## STORED DATA
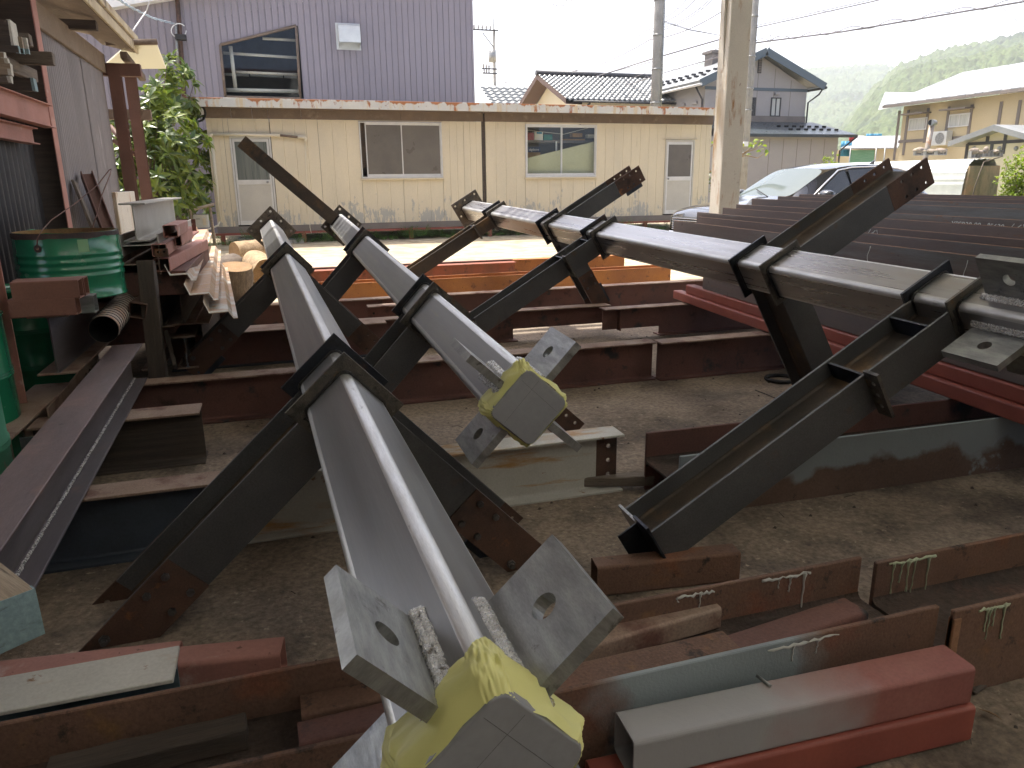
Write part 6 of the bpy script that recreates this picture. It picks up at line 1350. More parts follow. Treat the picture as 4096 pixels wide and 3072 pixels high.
# timber post standing in front of the pile
tp0 = py(640, 1520, 5.42); tp1 = py(588, 1046, 5.55)
timber('timber_post', tp0, tp1, 0.105, 0.11, 'grey weathered timber post standing in front of the pile at left', 'wooddark', up=(0, -1, 0.1), rough=.004)
timber('timber_plank', py(655, 1330, 5.8), py(692, 1470, 5.55), 0.05, 0.03, 'thin dark plank leaning behind the grey timber post', 'wooddark', up=(1, 0, 0))

# pile of sections: near ends on one plane, running away
PY = 5.75
def pp(x, y, Y=PY): return py(x, y, Y)
GPl = 'sections heaped in the pile at left'
def pile_h(xc, ybot, h, b, lab, mats, L=2.6, Y=PY, dx=0.0):
    p = pp(xc, ybot, Y); return hbeam('steel_beam', p, p + Vector((dx, L, 0)), h, b, lab, 'steel beam', mats, group=GPl)[0]
pile_h(548, 968, 0.262, 0.165, 'pale grey beam standing on top of the pile at left, its web lit', ('lightweb', 'lightweb', 'lightweb'), 2.35)
def pile_trough(xl, xr, ytop, H, lab, mat, L=2.4, Y=PY):
    a, b = pp(xl, ytop, Y), pp(xr, ytop, Y); W = b.x - a.x
    r = empty('trough_beam', (a.x, Y, a.z - H)); tag(r, lab, 'steel beam', GPl); tf = 0.011
    for x0 in (0, W - tf): MB().box(x0, x0 + tf, 0, L, 0, H, .002).build('flange', mat, r)
    MB().box(tf, W - tf, 0, L, H * .48, H * .48 + .008).build('web', mat, r)
pile_trough(472, 632, 941, 0.148, 'pale sideways beam under the tall grey one on the pile', 'lightweb')
pile_trough(467, 634, 1018, 0.15, 'rust-edged sideways beam, second layer down in the pile', 'oxidetop')
p = pp(548, 1180); sq = MB().box(-0.35, 0.33, 0, 2.2, -0.02, 0.15, .004).build('steel_box', 'oxide'); sq.matrix_world = Matrix.Translation(p + Vector((0, 0.05, 0))); tag(sq, 'dark maroon box section across the middle of the pile at left', 'box section')
p = pp(560, 1330); sq = MB().box(-0.32, 0.02, 0.1, 2.2, -0.10, 0.22, .004).build('steel_box', 'oxide'); sq.matrix_world = Matrix.Translation(p); tag(sq, 'red-brown section low in the pile behind the spiral duct', 'box section')
def pile_box(x0, x1, y0, y1, lab, mat='pinkprimer', L=1.2, Y=PY, dx=0.0, t=.005):
    a, b = pp(x0, y1, Y), pp(x1, y0, Y)
    return sqtube('square_tube', ((a.x + b.x) / 2, Y, a.z), ((a.x + b.x) / 2 + dx, Y + L, a.z), b.x - a.x, b.z - a.z, lab, 'square tube', mat, group=GPl, t=t, r=.01)
pile_box(655, 707, 899, 951, 'open pink tube on top of the pile, right of the pale grey beam', L=.75)
pb = pile_box(610, 665, 975, 1027, 'pink tube closed by a dark tab with two holes, front of the pile', L=.8, Y=PY - .06)
a = pp(621, 1029, PY - .07); b = pp(671, 994, PY - .07)
tb_ = MB().plate([(a.x, a.z), (b.x, a.z), (b.x, b.z), (a.x, b.z)], [(a.x + .025, (a.z + b.z) / 2 + .005, .009), (b.x - .025, (a.z + b.z) / 2 + .005, .009)], PY - .07, PY - .062, None, 12, 'y').build('end_tab', 'splice', pb)
tb_.matrix_parent_inverse = pb.matrix_world.inverted()
pile_box(618, 676, 1032, 1089, 'open pink tube lowest in the front of the pile', L=1.9, Y=PY - .02, dx=.12)
pile_box(702, 722, 930, 985, 'narrow pink tube end behind the tabbed one on the pile', L=.9, Y=PY + .35)
ta = pp(730, 960, 7.1); f_ = MB().box(-.2, .02, 0, 1.4, -.02, 0.0, .003).build('pink_plate', 'pinkprimer'); f_.matrix_world = Matrix.Translation(ta); tag(f_, 'flat pink plate at the back of the pile with an upright bolted tab', 'steel plate')
MB().plate([(-.18, 0), (.0, 0), (.0, .12), (-.18, .12)], [(-.14, .07, .01), (-.04, .07, .01)], 1.38, 1.39, None, 10, 'y').build('bolted_tab', 'oxide', f_)
# three folded galvanised channels stepping down to the right
GF = 'folded white channels on the pile at left'
def folded(x0, y0, xf, yf, Y0, Y1, w, lab):
    a = py(x0, y0, Y0); b = py(xf, yf, Y1); M, L = frameM(b, a)
    prof = [(-w * .62, 0.075), (-w * .45, 0.0), (w * .28, 0.004), (w * .45, -0.045), (w * .62, -0.045)]
    th = 0.004; poly = prof + [(p[0], p[1] - th) for p in prof[::-1]]
    mb = MB(); mb.prism([(p[0], p[1]) for p in poly], 0, L, 'x'); o = mb.build('folded_channel', 'galv'); o.matrix_world = M; tag(o, lab, 'folded channel', GF)
    e = MB(); e.prism([(p[0], p[1] + .0012) for p in prof] + [(p[0], p[1] + .0004) for p in prof[::-1]], L - 0.075, L - .002, 'x'); e.build('whitewashed_end', 'whiteend', o)
    return o
folded(722, 1100, 815, 918, 5.70, 10.9, .155, 'folded white channel with rust inside, top left of the three')
folded(806, 1178, 846, 985, 5.45, 9.7, .165, 'folded white channel with a whitewashed end, middle of the three')
folded(884, 1250, 868, 1055, 5.25, 8.6, .165, 'folded white channel nearest the logs, lowest of the three')
pile_h(734, 1300, 0.27, 0.155, 'dark I beam end-on beneath the folded white channels', ('oxidetop', 'wooddark', 'oxidetop'), 2.4, PY + .15)
pile_h(655, 1310, 0.27, 0.155, 'dark I beam end-on behind the grey timber post', ('oxidetop', 'wooddark', 'oxidetop'), 2.4, PY + .25)
pile_h(752, 1475, 0.25, 0.155, 'bottom I beam of the pile, under the one beneath the folded channels', ('oxidetop', 'bluegrey', 'oxidetop'), 2.4, PY + .2)
pile_h(822, 1440, 0.30, 0.12, 'rusty beam at the right foot of the pile beside the log', ('oxidetop', 'wooddark', 'oxidetop'), 2.0, PY + .4)
pile_h(610, 1480, 0.30, 0.15, 'dark beam at the foot of the pile, left of the timber post', ('oxidetop', 'oxide', 'oxidetop'), 2.4, PY + .3)
# beams lying along the left wall, low
fl = pz(212, 1533, 0.33); nl = pz(-80, 1790, 0.33)
hbeam('steel_beam', fl - Vector((0, 0, .30)), Vector((fl.x - .05, 2.0, .03)), 0.3, 0.20, 'wide dusty tan beam top running along the left wall below the I beam', 'steel beam', ('oxidetop', 'oxidetop', 'oxidetop'), group=GB)
cf = pz(420, 1400, .36); cn = pz(232, 1628, .36)
M, L = frameM(cf - Vector((0, 0, .10)), cn - Vector((0, 0, .10)))
ch = MB().prism([(-.055, .1), (-.055, 0), (.055, 0), (.055, .1), (.047, .1), (.047, .008), (-.047, .008), (-.047, .1)][::-1], 0, L, 'x').build('dirt_filled_channel', 'oxidetop'); ch.matrix_world = M; tag(ch, 'channel filled with dirt and leaves, left of the long purple beam', 'steel channel')
MA['dirt'] = surf('dead_leaf_dirt', (0.20, 0.155, 0.11), (0.12, 0.09, 0.065), 8, 0.95, 0, 0.4, 60, bump=1.0, bscale=40)
db = MB(); v = []; f = []
for i in range(80):
    for j in range(6):
        x = L * (0.02 + .96 * i / 79); y = -.046 + .092 * j / 5; v.append((x, y, 0.03 + (0.022 if i < 45 else .006) * (noise.noise(Vector((x * 22, y * 30, 0))) + .5)))
for i in range(79):
    for j in range(5): f.append([i * 6 + j, i * 6 + j + 1, i * 6 + j + 7, i * 6 + j + 6])
tag(db.add(v, f, None, False).build('leaf_litter', 'dirt', ch, fixn=False), kind='stuff')
for k, (xa, ya, w_, h_) in enumerate(((120, 1745, .15, .12), (240, 1655, .13, .11), (300, 1600, .10, .08), (355, 1505, .09, .06), (395, 1475, .07, .05))):
    p = pz(xa + 30, ya, .36)
    o = MB().plate([(-w_ / 2, -h_), (w_ / 2, -h_), (w_ / 2, 0), (-w_ / 2, 0)], [(0.0, -h_ * .6, .018)] if k == 0 else [], -.004, .004, None, 12, 'y').build('steel_cleat', 'mill'); o.matrix_world = Matrix.Translation(p); tag(o, ['dark cleat plate with a round hole, nearest of the row beside the purple beam', 'dark cleat plate second nearest beside the purple beam', 'dark cleat plate midway along the dirt-filled channel', 'small dark cleat with rounded corner near the bark pieces', 'smallest dark cleat, at the far end beside the purple beam'][k], 'steel cleat', 'cleats beside the long purple beam')
# things leaning on the shed wall
def lean(x0, y0, x1, y1, U0, U1, w, h, lab, mat):
    a, b = px(x0, y0, U0), px(x1, y1, U1); return timber('leaning_plank', a, b, w, h, lab, mat, up=(1, 0, 0.2), rough=.002)
lean(375, 935, 290, 728, -1.80, -1.97, .12, .03, 'grey wooden plank leaning against the corrugated wall', 'wood')
lb2, _ = hbeam('leaning_beam', px(415, 945, -1.70), px(322, 698, -1.95), .12, .10, 'maroon H section leaning on the corrugated wall beside the wooden plank', 'steel beam', ('canopysteel', 'canopysteel', 'canopysteel'), up=(1, 0.3, 0))
rp = px(508, 915, -1.62); o = MB().box(-.02, .02, -.5, .75, -.30, .42, .005).build('rusty_panel', 'columnpaint'); o.matrix_world = Matrix.Translation(rp); tag(o, 'rust-spotted white panel standing between the shed and the pile', 'metal panel')

# canopy beyond the shed
cano = empty('canopy', (-1.75, 11.6, 0)); tag(cano, 'brown steel canopy with yellowed corrugated roofing beyond the shed', 'canopy')
def wl(p): return Vector(p) - Vector((-1.75, 11.6, 0))
ca = py(532, 809, 12.0); ct_ = py(498, 262, 12.0); cb_ = py(590, 805, 13.3); cc_ = py(556, 300, 13.3)
for (bt, tp) in ((ca, ct_), (cb_, cc_)):
    q = wl((bt.x, bt.y, 0)); h = tp.z
    for y0 in (-.075, .065): MB().box(q.x - .075, q.x + .075, q.y + y0, q.y + y0 + .01, 0, h, .002).build('post', 'canopysteel', cano)
    MB().box(q.x - .004, q.x + .004, q.y - .065, q.y + .065, 0, h).build('post_web', 'canopysteel', cano)
q0, q1 = wl(ct_), wl(cc_)
MB().box(-0.6, q0.x + .2, q0.y - .06, q0.y + .06, q0.z - .14, q0.z + .02, .003).build('cross_beam', 'canopysteel', cano)
MB().box(-0.6, q1.x + .1, q1.y - .06, q1.y + .06, q1.z - .65, q1.z - .50, .003).build('cross_beam', 'browntrim', cano)
MB().tube([tuple(q0 + Vector((0.02, -.1, .12))), tuple(q1 + Vector((.02, .2, -.02)))], 0.06, 4).build('edge_beam', 'browntrim', cano)
MB().tube([tuple(wl(py(440, 505, 12.2))), tuple(wl(py(520, 600, 12.0)))], 0.035, 6).build('brace', 'canopysteel', cano)
MB().tube([tuple(wl(py(450, 560, 13.2))), tuple(wl(py(575, 640, 13.3)))], 0.035, 6).build('brace', 'canopysteel', cano)
rc = [py(500, 186, 12.0), py(628, 176, 12.2), py(664, 272, 15.0), py(400, 275, 15.0)]
n = 46
for s in range(5):
    mb = MB(); v = []; f = []
    for i in range(n + 1):
        u = (s + i / n * 1.02) / 5; 
        for t in (0, 1):
            a = (rc[0].lerp(rc[3], u)) if t == 0 else rc[1].lerp(rc[2], u)
            v.append(wl(a + Vector((0, 0, 0.014 * math.sin(u * 5 * 2 * math.pi * 5)))))
    for i in range(n): f.append([2 * i, 2 * i + 2, 2 * i + 3, 2 * i + 1])
    mb.add(v, f, None, True).build('roof_sheet', 'polycarb', cano, fixn=False)
MB().tube([tuple(wl(py(420, 170, 12.0))), tuple(wl(py(628, 168, 12.15)))], 0.05, 4).build('eave_beam', 'browntrim', cano)
for o_, tx_, loc_, sz_ in lettering_todo: lettering(tx_, o_, loc_, sz_, 'whitebox', Matrix.Rotation(math.pi / 2, 4, 'X'), .15, 'box_lettering')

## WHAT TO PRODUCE
From the first line above down to the line with "up=(1, 0, 0))", reproduce every line and no others, omitting pictures.

## TASK ANSWER
Write part 6 of the bpy script that recreates this picture. It picks up at line 1350. More parts follow. Treat the picture as 4096 pixels wide and 3072 pixels high.
# timber post standing in front of the pile
tp0 = py(640, 1520, 5.42); tp1 = py(588, 1046, 5.55)
timber('timber_post', tp0, tp1, 0.105, 0.11, 'grey weathered timber post standing in front of the pile at left', 'wooddark', up=(0, -1, 0.1), rough=.004)
timber('timber_plank', py(655, 1330, 5.8), py(692, 1470, 5.55), 0.05, 0.03, 'thin dark plank leaning behind the grey timber post', 'wooddark', up=(1, 0, 0))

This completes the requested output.